» Recorded information
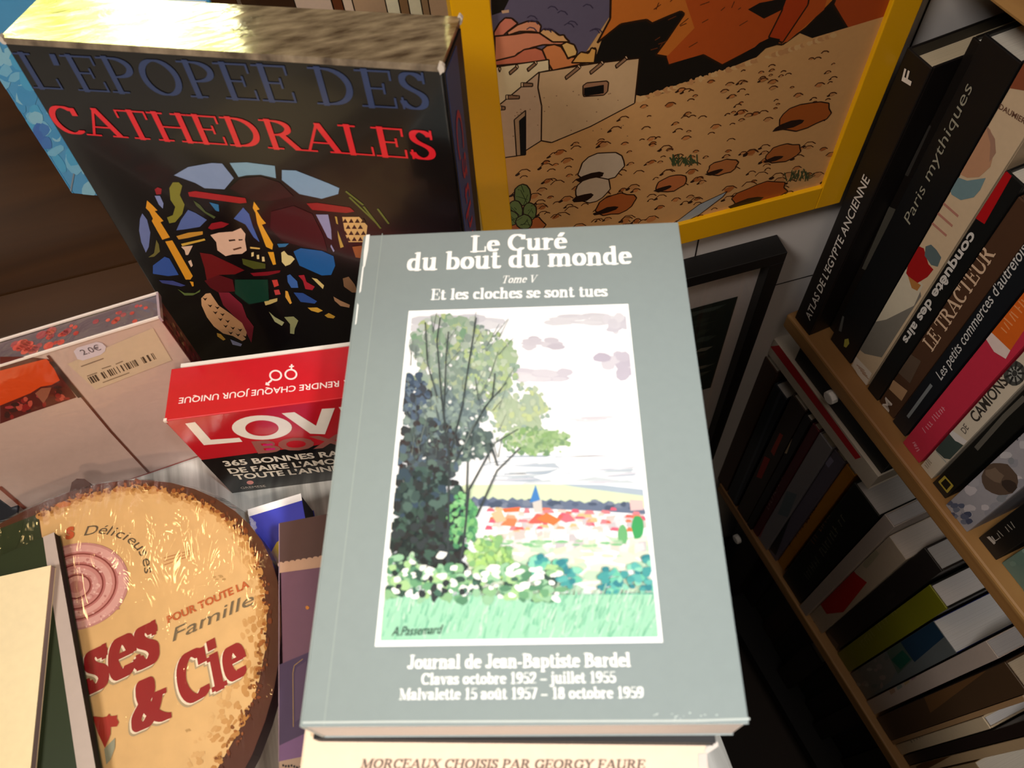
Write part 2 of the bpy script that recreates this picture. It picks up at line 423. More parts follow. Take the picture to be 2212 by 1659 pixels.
class Face:
    """a printed flat surface: point P0, outward normal N, optionally bounded by a rectangle (O, a, b, la, lb)"""
    def __init__(self, P0, N, rect=None):
        self.P0, self.N, self.rect, self.n = np.asarray(P0, float), unit(N), rect, 0
    def p(self, q, lift=0.0):
        return onp(q, self.P0, self.N) + self.N * lift
    def put(self, m, P, col, mat, extra=0.0):
        if self.rect is not None:
            O, a, b, la, lb = self.rect
            for ax, lim, sg in ((a, 0.0003, 1), (a, la - 0.0003, -1), (b, 0.0003, 1), (b, lb - 0.0003, -1)):
                src, P = P, []
                for j in range(len(src)):
                    p, q = src[j - 1], src[j]; dp, dq = (((p - O) @ ax) - lim) * sg, (((q - O) @ ax) - lim) * sg
                    if (dp >= 0) != (dq >= 0): P.append(p + (q - p) * (dp / (dp - dq)))
                    if dq >= 0: P.append(q)
                if len(P) < 3: return
        ar = sum(np.cross(P[i] - P[0], P[(i + 1) % len(P)] - P[0]) for i in range(len(P)))
        if ar @ self.N < 0: P = P[::-1]
        d = self.N * extra
        m.poly([p + d for p in P], col, mat)
    def draw(self, m, pts, col, lift=0.0002, mat='satin'):
        self.n += 1
        self.put(m, [self.p(q, lift) for q in pts], col, mat, self.n * 4e-7 if lift < 0.002 else 0)
    def line(self, m, pts, w, col, lift=0.0003, mat='satin'):
        P = [self.p(q, lift) for q in pts]
        for A, B in zip(P[:-1], P[1:]):
            d = B - A
            L = np.linalg.norm(d)
            if L < 1e-7: continue
            e = np.cross(self.N, d / L) * w / 2
            ext = d / L * w * 0.3
            self.n += 1
            self.put(m, [A - e - ext, B - e + ext, B + e + ext, A + e - ext], col, mat, self.n * 4e-7)
    def text(self, m, s, A, B, top, col, kind='sans', bold=0.0, T=0.18, t=0.06, shear=0.0, lift=0.0004, mat='satin'):
        """s runs along its baseline from A to B; top is a point at capital height"""
        a, b, c = self.p(A, lift), self.p(B, lift), self.p(top, lift)
        d = b - a; L = np.linalg.norm(d); e1 = d / L; e2 = np.cross(self.N, e1)
        hgt = abs((c - a) @ e2)
        polys, cap = sans(s, bold) if kind == 'sans' else serif(s, T, t)
        xs = [q[0] for p in polys if p for q in p]
        x0, x1 = min(xs), max(xs)
        sx, sy = L / (x1 - x0), hgt / cap
        k = 0
        self.n += 2
        for p in polys:
            if p is None: k = 0; continue
            k += 1
            self.put(m, [a + e1 * ((q[0] - x0) * sx + q[1] * sy * shear) + e2 * (q[1] * sy) for q in p], col, mat, self.n * 4e-7 + (k * 1.2e-6 if kind != 'sans' else 0))
    def text_path(self, m, s, path, h, col, shear=0.2, bold=0.0, lift=0.0004, mat='satin'):
        """letters one by one along a curve given in picture points; h = letter height in metres"""
        n = len(s)
        P = [self.p(q, lift) for q in path]
        ln = [0.0]
        for A, B in zip(P[:-1], P[1:]): ln.append(ln[-1] + np.linalg.norm(B - A))
        wid = [0.45 if c in 'il' else (1.25 if c in 'mDF' else 0.9) for c in s]
        tot = sum(wid); acc = 0.0
        def pt(u):
            for i in range(len(P) - 1):
                if u <= ln[i + 1] or i == len(P) - 2:
                    return P[i] + (P[i + 1] - P[i]) * ((u - ln[i]) / (ln[i + 1] - ln[i]))
        for ch, w in zip(s, wid):
            a = pt(acc / tot * ln[-1]); b = pt((acc + w) / tot * ln[-1]); acc += w
            if ch == ' ': continue
            e1 = unit(b - a); e2 = np.cross(self.N, e1); L = np.linalg.norm(b - a)
            polys, cap = sans(ch, bold)
            xs = [q[0] for p in polys for q in p]
            x0, x1 = min(xs), max(xs); sx = min(L / (x1 - x0) * 0.95, h / cap * 1.5)
            for p in polys:
                m.poly([a + e1 * ((q[0] - x0) * sx + q[1] * h / cap * shear) + e2 * (q[1] * h / cap) for q in p], col, mat)

def marks(f, m, A, B, h, n, col, w=0.0012, lift=0.0004, mat='satin'):
    """a row of lettering too blurred to read"""
    a, b = f.p(A, lift), f.p(B, lift); d = b - a; L = np.linalg.norm(d); e1 = d / L; e2 = np.cross(f.N, e1)
    for k in range(n):
        if rnd.random() < .12: continue
        x = (k + .5 + rnd.uniform(-.2, .2)) * L / n; hh = h * rnd.uniform(.7, 1.0)
        s = rnd.uniform(-.25, .25) * hh; ww = min(w, L / n * .55)
        f.n += 1
        f.put(m, [a + e1 * (x - ww / 2), a + e1 * (x + ww / 2), a + e1 * (x + ww / 2 + s) + e2 * hh, a + e1 * (x - ww / 2 + s) + e2 * hh], col, mat, f.n * 4e-7)
        if rnd.random() < .6:
            y = rnd.choice([.1, .5, .9]) * hh; f.n += 1
            f.put(m, [a + e1 * x + e2 * (y - ww * .3), a + e1 * (x + L / n * .5) + e2 * (y - ww * .3), a + e1 * (x + L / n * .5) + e2 * (y + ww * .3), a + e1 * x + e2 * (y + ww * .3)], col, mat, f.n * 4e-7)

def blob(cx, cy, rx, ry, n=9, jit=0.18, rot=0.0):
    o = []
    for i in range(n):
        a = 2 * math.pi * i / n
        k = 1 + rnd.uniform(-jit, jit)
        x, y = rx * k * math.cos(a), ry * k * math.sin(a)
        o.append((cx + x * math.cos(rot) - y * math.sin(rot), cy + x * math.sin(rot) + y * math.cos(rot)))
    return o
def mixc(a, b, t): return tuple(a[i] * (1 - t) + b[i] * t for i in range(3))

# ------------------------------------------------------------------ books
def book(name, label, O, a, b, c, th, h, dep, cover, page='e9e2d2', mat='satin', ov=0.003, board=0.0022,
         spine=None, group=None, bevel=0.0006, pagecol=None, front=None, back=None):
    """O = foot of the spine on the back cover; a: back->front cover, b: foot->head, c: spine->fore-edge.
    Returns the thing and its open meshes; close(...) links them."""
    a, b, c = unit(a), unit(b), unit(c)
    O = np.asarray(O, float)
    root = thing(name, label, 'book', tuple(O), group)
    parts = {}
    m = Mesh(); m.box(O, a, b, c, (0, th), (0, h), (0, board), spine or cover, mat); parts['spine'] = m
    m = Mesh(); m.box(O, a, b, c, (th - board, th), (0, h), (board, dep), front or cover, mat); parts['front_cover'] = m
    m = Mesh(); m.box(O, a, b, c, (0, board), (0, h), (board, dep), back or cover, mat); parts['back_cover'] = m
    m = Mesh(); m.box(O, a, b, c, (board, th - board), (ov, h - ov), (board, dep - ov), page, 'page', 0); parts['page_block'] = m
    return root, parts
def close(root, parts, bevel=0.0005):
    o3 = np.array(root.location)
    for n, m in parts.items():
        m.build(n, root, o3, bevel=0 if n == 'page_block' else bevel)
# ================================================================== the room
ZT = 1.0                                   # counter top
YW = 0.405                                 # white panelled wall behind the counter
MAT['greywood'] = wood('grey_limed_wood', '8a8780', 'd2cfc8', 26.0, (4.0, 0.22, 1), 0.55)
MAT['darkwood'] = wood('dark_varnished_wood', '2b1a0e', '4a2f18', 6.0, (0.5, 1, 5), 0.30)
MAT['pine'] = wood('pine_shelf', '8c6236', 'b98f56', 7.0, (1, 0.25, 6), 0.45)
MAT['wallwhite'] = plain('white_panel', 'd8d2cf', 0.55)
MAT['plaster'] = plain('plaster', '9a8f84', 0.8)
MAT['floorboards'] = wood('floor_boards', '17100b', '2a1d13', 4.0, (1, 0.2, 1), 0.6)
MAT['peg'] = plain('white_plastic', 'f0eeea', 0.35)
MAT['blackboard'] = plain('black_backing', '0b0a0a', 0.7)

def slab(name, lo, hi, mat, kind=True, bevel=0.0, col='808080'):
    m = Mesh(); m.box((0, 0, 0), (1, 0, 0), (0, 1, 0), (0, 0, 1), (lo[0], hi[0]), (lo[1], hi[1]), (lo[2], hi[2]), col, mat)
    o = m.build(name, None, (0, 0, 0), bevel=bevel)
    if kind: struct(o)
    return o
slab('floor', (-2.6, -2.2, -0.05), (2.4, 2.7, 0.0), 'floorboards')
slab('ceiling', (-2.6, -2.2, 2.9), (2.4, 2.7, 2.95), 'plaster')
slab('wall_left', (-2.65, -2.2, 0), (-2.6, 2.7, 2.9), 'plaster')
slab('wall_front', (-2.6, -2.25, 0), (2.4, -2.2, 2.9), 'plaster')
slab('wall_right', (2.4, -2.2, 0), (2.45, 2.7, 2.9), 'plaster')

# far wall with a window opening (the daylight that glints on the wrapped slipcase)
WX0, WX1, WZ0, WZ1 = -1.15, -0.20, 1.85, 2.50
YF = 2.5
m = Mesh()
for (x0, x1, z0, z1) in ((-2.6, WX0, 0, 2.9), (WX1, 2.4, 0, 2.9), (WX0, WX1, 0, WZ0), (WX0, WX1, WZ1, 2.9)):
    m.box((0, 0, 0), (1, 0, 0), (0, 1, 0), (0, 0, 1), (x0, x1), (YF, YF + 0.1), (z0, z1), 'a0a0a0', 'plaster')
struct(m.build('wall_far', None))
mt = bpy.data.materials.new('sunlit_garden_outside'); mt.use_nodes = True
nt = mt.node_tree; nt.nodes.clear()
out = nt.nodes.new('ShaderNodeOutputMaterial'); em = nt.nodes.new('ShaderNodeEmission'); em.inputs[1].default_value = 24.0
tc = nt.nodes.new('ShaderNodeTexCoord'); nz = nt.nodes.new('ShaderNodeTexNoise'); nz.inputs['Scale'].default_value = 5.0; nz.inputs['Detail'].default_value = 6
cr = nt.nodes.new('ShaderNodeValToRGB')
cr.color_ramp.elements[0].position = 0.36; cr.color_ramp.elements[0].color = (0.10, 0.12, 0.02, 1)
cr.color_ramp.elements[1].position = 0.62; cr.color_ramp.elements[1].color = (1.0, 0.98, 0.72, 1)
e = cr.color_ramp.elements.new(0.48); e.color = (0.60, 0.62, 0.16, 1)
nt.links.new(tc.outputs['Object'], nz.inputs['Vector']); nt.links.new(nz.outputs['Fac'], cr.inputs[0])
nt.links.new(cr.outputs[0], em.inputs[0]); nt.links.new(em.outputs[0], out.inputs[0])
MAT['outside'] = mt
MAT['framepaint'] = plain('window_paint', 'cfc8bc', 0.5)
win = Mesh()
wm = 0.035
for (x0, x1, z0, z1) in ((WX0, WX1, WZ0, WZ0 + wm), (WX0, WX1, WZ1 - wm, WZ1), (WX0, WX0 + wm, WZ0, WZ1), (WX1 - wm, WX1, WZ0, WZ1)):
    win.box((0, 0, 0), (1, 0, 0), (0, 1, 0), (0, 0, 1), (x0, x1), (YF + 0.02, YF + 0.07), (z0, z1), 'cfc8bc', 'framepaint')
w_ = struct(win.build('window_1', None))
g = Mesh(); g.box((0, 0, 0), (1, 0, 0), (0, 1, 0), (0, 0, 1), (WX0, WX1), (YF + 0.075, YF + 0.08), (WZ0, WZ1), 'ffffff', 'outside')
g.build('pane', w_)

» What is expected
Copy out each line of the data containing the string "picture".

» Solution for this exercise
Write part 2 of the bpy script that recreates this picture. It picks up at line 423. More parts follow. Take the picture to be 2212 by 1659 pixels.
        """letters one by one along a curve given in picture points; h = letter height in metres"""